Show $df(\frac{\partial}{\partial x_j}\Big|_m ) = \sum_i \frac{\partial(y_i\circ f)}{\partial x_j} \frac{\partial}{\partial y_i}\Big|_{f(m)}$

Question

Given a smooth function $f:(U,\phi = (x_1,\cdots,x_n))\rightarrow (V,\psi = (y_1,\cdots, y_n))$, I would like to show the following remark in Warner's differential manifolds book, $$df(\frac{\partial}{\partial x_j}\Big|_m ) = \sum_i \frac{\partial(y_i\circ f)}{\partial x_j} \frac{\partial}{\partial y_i}\Big|_{f(m)}$$ where $\frac{\partial}{\partial x_j} \in T_m U$ and $\{\frac{\partial}{\partial y_i}\}$ is a basis of $T_{f(m)} V$.

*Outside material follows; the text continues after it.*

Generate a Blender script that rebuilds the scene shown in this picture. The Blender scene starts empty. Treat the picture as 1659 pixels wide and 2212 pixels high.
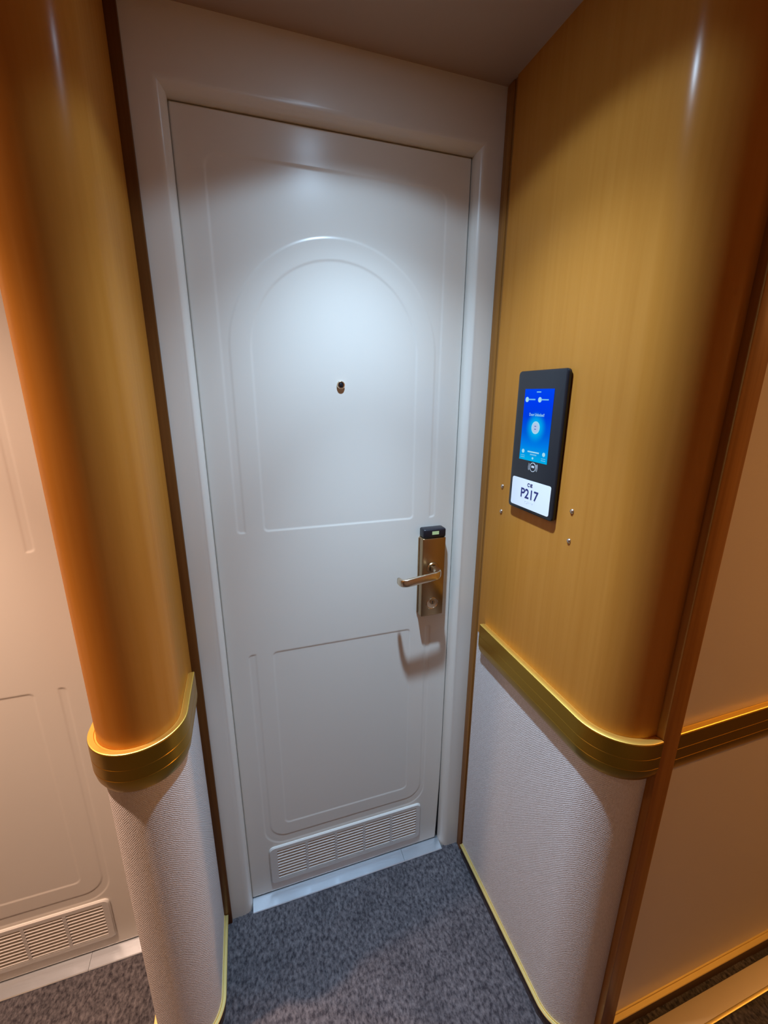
import bpy, bmesh, math, random
import numpy as np
from mathutils import Matrix, Vector
random.seed(3)
rng = np.random.default_rng(5)
S = bpy.context.scene
C = S.collection

# ------------------------------------------------------------------ camera
cam_d = bpy.data.cameras.new('camera')
cam = bpy.data.objects.new('camera', cam_d)
C.objects.link(cam)
cam_d.sensor_fit = 'HORIZONTAL'
cam_d.sensor_width = 36.0
cam_d.lens = 917.88 / 1659 * 36.0
cam_d.clip_start = 0.01
_r = Matrix(((0.951, 0.0776, -0.2992), (-0.309, 0.2562, -0.9159), (0.0056, 0.9635, 0.2677))).to_quaternion().normalized()
cam.matrix_world = Matrix.Translation((0.0839, -0.9663, 1.4768)) @ _r.to_matrix().to_4x4()
S.camera = cam

# ------------------------------------------------------------------ world, exposure
world = bpy.data.worlds.new('world')
S.world = world
world.use_nodes = True
wb = world.node_tree.nodes['Background']
wb.inputs[0].default_value = (1.0, 0.46, 0.12, 1)
wb.inputs[1].default_value = 0.34
S.view_settings.view_transform = 'Standard'
S.view_settings.look = 'None'
S.view_settings.gamma = 1.0
S.view_settings.use_curve_mapping = False
S.view_settings.exposure = 0.0

COOL = (0.53, 0.755, 1.0)
WARM = (1.0, 0.68, 0.50)
AMBER = (1.0, 0.46, 0.12)

# main dimensions (metres); door frame face is y = 0, corridor towards -y
W, H, HC = 0.610, 1.98, 2.10          # door opening, ceiling
FL, FR = 0.058, 0.061                 # frame widths
LEAF = 0.030                          # door leaf lies this far behind the frame face
PITCH = -0.893                        # next door along the corridor
XR = 0.668                            # right side of the recess
CX, CY, CR = -0.146, -0.185, 0.070    # rounded end of the wall between the doors
YC = -0.512                           # corridor wall on the right
RC = 0.080                            # its corner radius
RT, RB = 0.878, 0.7895                # handrail top and bottom
LAMP = (0.3025, -0.307, HC)

# ------------------------------------------------------------------ helpers
def link(o, parent=None):
    C.objects.link(o)
    if parent is not None:
        o.parent = parent
    return o

def tag(o, label=None, cat=None, group=None, kind=None):
    if label: o['label'] = label
    if cat: o['category'] = cat
    if group: o['group'] = group
    if kind: o['kind'] = kind
    return o

def empty(name, loc, parent=None):
    o = bpy.data.objects.new(name, None)
    o.empty_display_size = 0.05
    link(o, parent)
    o.location = loc
    return o

def origin(parent):
    v = Vector((0, 0, 0))
    p = parent
    while p is not None:
        v += p.location
        p = p.parent
    return v

def obj(name, verts, faces, mat, parent=None, smooth=False, base=None, angle=None):
    """verts in world space; base = where this object's own origin goes"""
    off = origin(parent)
    b = Vector(base) if base is not None else off.copy()
    me = bpy.data.meshes.new(name)
    me.from_pydata([tuple(Vector(v) - b) for v in verts], [], faces)
    me.update()
    if angle is not None or smooth:
        me.shade_smooth()
        if angle is not None:
            me.set_sharp_from_angle(angle=math.radians(angle))
    me.materials.append(mat)
    o = bpy.data.objects.new(name, me)
    link(o, parent)
    o.location = b - off
    return o

def bobj(name, bm, mat, parent=None, angle=35, base=None):
    bmesh.ops.recalc_face_normals(bm, faces=bm.faces)
    off = origin(parent)
    b = Vector(base) if base is not None else off.copy()
    bmesh.ops.translate(bm, verts=bm.verts, vec=-b)
    me = bpy.data.meshes.new(name)
    bm.to_mesh(me)
    bm.free()
    if angle is not None:
        me.shade_smooth()
        me.set_sharp_from_angle(angle=math.radians(angle))
    me.materials.append(mat)
    o = bpy.data.objects.new(name, me)
    link(o, parent)
    o.location = b - off
    return o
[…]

By definition we have $df(v)g = v(g\circ f)$, so now let $g:V\rightarrow \mathbb{R}$, we look at how the left hand side acts on $g$. We have $\frac{\partial}{\partial x_j} (g\circ f)$, and I tried to write it in the standard $\mathbb{R}^n$ coordinate $$\frac{\partial(g \circ f \circ \phi^{-1})}{\partial r_j} $$ but I couldn't get any further.

Edit: a few pages before this, I see that we have the following fact
$$v= \sum_i v(x_i) \frac{\partial}{\partial x_i}$$ which trivialized the remark above. (Here $v(x_i)$ is the tangent vector $v$ acts on $x_i$) However, this proof is complicated and it used the fact that we define the tangent vector as a derivation.

Is there a simpler approach to this problem?

Answer 1

By realizing that $df$ (the notation is bad) is the Jacobian, you should expect to have (I dropped the point and the coordinate maps, which are not essential): $$ df(\frac{\partial}{\partial x_j})=\sum_i\alpha_i\frac{\partial }{\partial y_i} $$ It remains to determine $\alpha_i$. Plug in on both sides the coordinate function $y_i$, and you have RHS$=\alpha_i$. Now the LHS equals: $$ df(\frac{\partial}{\partial x_j})y_i=\frac{\partial}{\partial x_j}(y_i\circ f) =\frac{\partial (y_i\circ f)}{\partial x_j} $$ Can you take it from here?